• December 30, 2015

    The City of Bellevue Teams Up with PacTrans and Microsoft to Predict Bike Accidents

    Bellevue

    “We were asking ‘how can we get out ahead of these?’” says Bellevue senior transportation planner Franz Loewenherz acknowledging our country’s reactionary mentality to transportation safety. That is why the City has recently teamed up with researchers from Microsoft and the University of Washington (Dr. Yinhai Wang and PacTrans), and engineers from Toole Design Group in Seattle to design a program that will allow them to use traffic cameras that are already in place to identify potentially dangerous situations.

    This project is in conjunction with the city’s pedestrian and bicycle safety initiative that launched in 2009, and the “Mayors’ Challenge for Safer People and Safer Streets,” a yearlong campaign led by the U.S. Department of Transportation that aims to reduce traffic-related injuries and death.

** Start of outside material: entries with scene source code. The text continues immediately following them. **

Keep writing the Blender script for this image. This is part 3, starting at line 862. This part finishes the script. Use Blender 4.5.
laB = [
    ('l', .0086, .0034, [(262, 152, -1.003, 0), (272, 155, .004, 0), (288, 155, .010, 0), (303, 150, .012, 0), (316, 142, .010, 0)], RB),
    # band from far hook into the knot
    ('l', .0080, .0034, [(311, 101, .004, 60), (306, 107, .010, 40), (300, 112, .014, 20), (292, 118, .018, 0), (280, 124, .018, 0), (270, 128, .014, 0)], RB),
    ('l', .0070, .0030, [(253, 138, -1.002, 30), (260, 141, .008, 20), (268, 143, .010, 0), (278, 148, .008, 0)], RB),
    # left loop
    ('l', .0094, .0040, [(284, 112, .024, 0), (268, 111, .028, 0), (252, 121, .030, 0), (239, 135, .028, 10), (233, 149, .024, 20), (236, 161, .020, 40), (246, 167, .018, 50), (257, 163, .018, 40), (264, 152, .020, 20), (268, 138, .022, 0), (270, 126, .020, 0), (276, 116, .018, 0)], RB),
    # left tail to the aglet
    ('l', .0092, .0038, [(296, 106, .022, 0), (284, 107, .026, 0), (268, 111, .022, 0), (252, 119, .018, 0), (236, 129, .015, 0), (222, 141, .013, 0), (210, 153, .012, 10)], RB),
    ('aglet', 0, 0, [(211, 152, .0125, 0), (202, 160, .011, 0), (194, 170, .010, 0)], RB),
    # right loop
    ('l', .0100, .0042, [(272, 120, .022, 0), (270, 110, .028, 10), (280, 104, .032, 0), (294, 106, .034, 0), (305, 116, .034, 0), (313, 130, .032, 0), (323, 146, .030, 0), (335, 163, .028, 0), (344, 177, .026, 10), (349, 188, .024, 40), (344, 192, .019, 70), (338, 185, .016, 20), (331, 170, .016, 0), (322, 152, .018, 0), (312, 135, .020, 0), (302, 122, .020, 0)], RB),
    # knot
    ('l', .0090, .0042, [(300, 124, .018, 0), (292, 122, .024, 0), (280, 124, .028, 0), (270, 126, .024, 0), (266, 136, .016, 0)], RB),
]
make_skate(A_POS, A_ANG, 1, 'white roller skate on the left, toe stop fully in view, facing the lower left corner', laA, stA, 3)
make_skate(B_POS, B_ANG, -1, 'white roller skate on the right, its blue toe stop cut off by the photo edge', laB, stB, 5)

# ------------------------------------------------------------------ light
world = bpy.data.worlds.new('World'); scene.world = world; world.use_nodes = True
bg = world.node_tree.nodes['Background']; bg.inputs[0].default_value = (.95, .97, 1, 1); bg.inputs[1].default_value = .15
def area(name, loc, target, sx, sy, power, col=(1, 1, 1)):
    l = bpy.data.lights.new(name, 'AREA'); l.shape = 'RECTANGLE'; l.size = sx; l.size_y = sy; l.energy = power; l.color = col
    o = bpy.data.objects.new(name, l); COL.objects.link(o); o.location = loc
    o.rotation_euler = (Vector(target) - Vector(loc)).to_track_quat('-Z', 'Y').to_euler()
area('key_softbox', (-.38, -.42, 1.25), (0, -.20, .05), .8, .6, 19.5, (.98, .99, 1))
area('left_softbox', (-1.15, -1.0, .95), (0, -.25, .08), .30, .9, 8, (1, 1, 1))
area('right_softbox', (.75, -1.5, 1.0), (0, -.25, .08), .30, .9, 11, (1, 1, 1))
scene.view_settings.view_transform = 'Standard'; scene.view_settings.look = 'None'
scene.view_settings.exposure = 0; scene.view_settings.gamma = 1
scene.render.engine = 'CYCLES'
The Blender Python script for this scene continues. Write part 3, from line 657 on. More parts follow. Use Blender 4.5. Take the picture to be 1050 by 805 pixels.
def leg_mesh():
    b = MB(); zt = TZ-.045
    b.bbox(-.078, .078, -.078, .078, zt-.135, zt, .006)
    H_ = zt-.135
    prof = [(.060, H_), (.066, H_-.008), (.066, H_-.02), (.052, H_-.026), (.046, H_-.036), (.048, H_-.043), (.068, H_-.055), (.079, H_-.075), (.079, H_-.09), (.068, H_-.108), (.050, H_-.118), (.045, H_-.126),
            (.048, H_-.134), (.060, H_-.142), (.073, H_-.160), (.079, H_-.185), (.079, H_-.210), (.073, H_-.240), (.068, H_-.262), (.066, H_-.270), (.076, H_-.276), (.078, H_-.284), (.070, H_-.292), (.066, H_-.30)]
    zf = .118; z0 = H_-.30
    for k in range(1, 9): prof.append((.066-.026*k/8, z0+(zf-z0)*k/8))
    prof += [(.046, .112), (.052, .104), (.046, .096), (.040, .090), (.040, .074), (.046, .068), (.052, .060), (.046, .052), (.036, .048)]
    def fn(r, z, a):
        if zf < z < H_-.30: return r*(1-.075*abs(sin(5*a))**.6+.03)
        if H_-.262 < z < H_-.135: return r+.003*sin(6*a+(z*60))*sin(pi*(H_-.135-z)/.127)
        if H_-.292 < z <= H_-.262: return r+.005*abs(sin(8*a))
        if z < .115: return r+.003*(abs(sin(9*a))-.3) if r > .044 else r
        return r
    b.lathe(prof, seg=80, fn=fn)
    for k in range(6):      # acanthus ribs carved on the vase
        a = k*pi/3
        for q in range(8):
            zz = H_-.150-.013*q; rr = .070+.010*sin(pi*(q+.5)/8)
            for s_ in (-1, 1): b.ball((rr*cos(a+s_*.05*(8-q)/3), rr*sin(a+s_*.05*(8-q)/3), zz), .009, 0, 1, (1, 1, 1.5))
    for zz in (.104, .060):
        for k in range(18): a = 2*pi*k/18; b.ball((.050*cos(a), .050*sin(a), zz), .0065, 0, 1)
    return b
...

    “If we nail it, this is huge,” said Victor Bahl, director of Microsoft Research’s Mobility and Networking Research. “Once we get the basic problems solved and get everybody excited, we open up the floodgates” to tackling more safety and infrastructure problems and “creating a next-generation traffic management system.”

    The goal would be for a program to be able to distinguish between pedestrians, bicyclists, vehicles, etc. and identify when incidents occur and when near incidents occur (i.e. when a vehicle needed to come to a rapid stop almost hitting a bicyclist). This then would enable the city to make smart infrastructure decisions before serious accident and injury occurs.

    The University of Washington and PacTrans role will be to first define what a near incident is and then develop the technical modelling so that the program can decipher between different modes and between different situations (i.e. incident, near incident, or none).